The case at bar is not greatly different from W. T. Rawleigh Co. v. Graham, 4 Wash. 2d 407, 103 P.2d 1076, 1078, 129 A.L.R. 596, as to the legal principle involved. There, suit was instituted against the sureties on the purchaser's contract wherein the sureties agreed to pay for goods the company sold the purchaser. The defense was that the writing was incomplete and that the contract rested in parol because it was necessary to prove aliunde the sum owing under it. But the court held that the writing contained a promise to pay and "furnishes an objective standard for the ascertainment of any amount due thereunder", and applied the limitation controlling written contracts. The same may be said of the writing executed by Moise — the objective standard therein contained is "I furthermore agree * * * to reimburse you for usual commissions and any advances made by you for my account". The amount advanced Moise may be ascertained by parol evidence.

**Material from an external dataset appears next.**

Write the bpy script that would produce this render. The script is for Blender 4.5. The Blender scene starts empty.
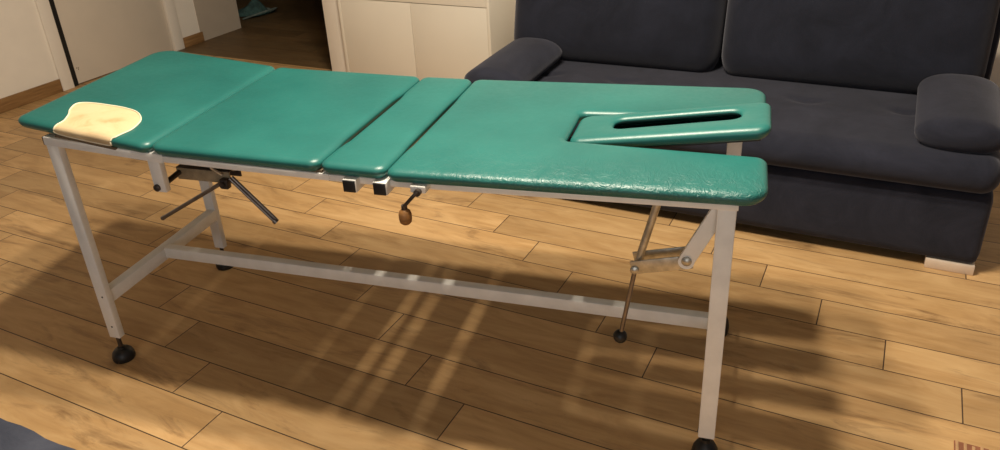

We cannot regard seriously the executor's contention that this contract was an attempt to extend the statute of limitations on a parol agreement from 5 to 15 years and is therefore void as being against public policy. It is true that we have written that statutes of limitations are statutes of repose and that it is against *Page 863 the public policy of this State for them to be extended by contract. Wright v. Gardner, 98 Ky. 454, 33 S.W. 622, 35 S.W. 1116, 17 Ky. Law Rep. 1345; Kentucky River Coal Feed Co. v. McConkey, 271 Ky. 261, 111 S.W.2d 418. But this does not mean that the contracting parties are forbidden to reduce their oral agreement to writing so as to invoke the 15 year statute where the 5 year one would have applied had the agreement been permitted to remain in parol.

The judgment is reversed for proceedings not inconsistent with this opinion.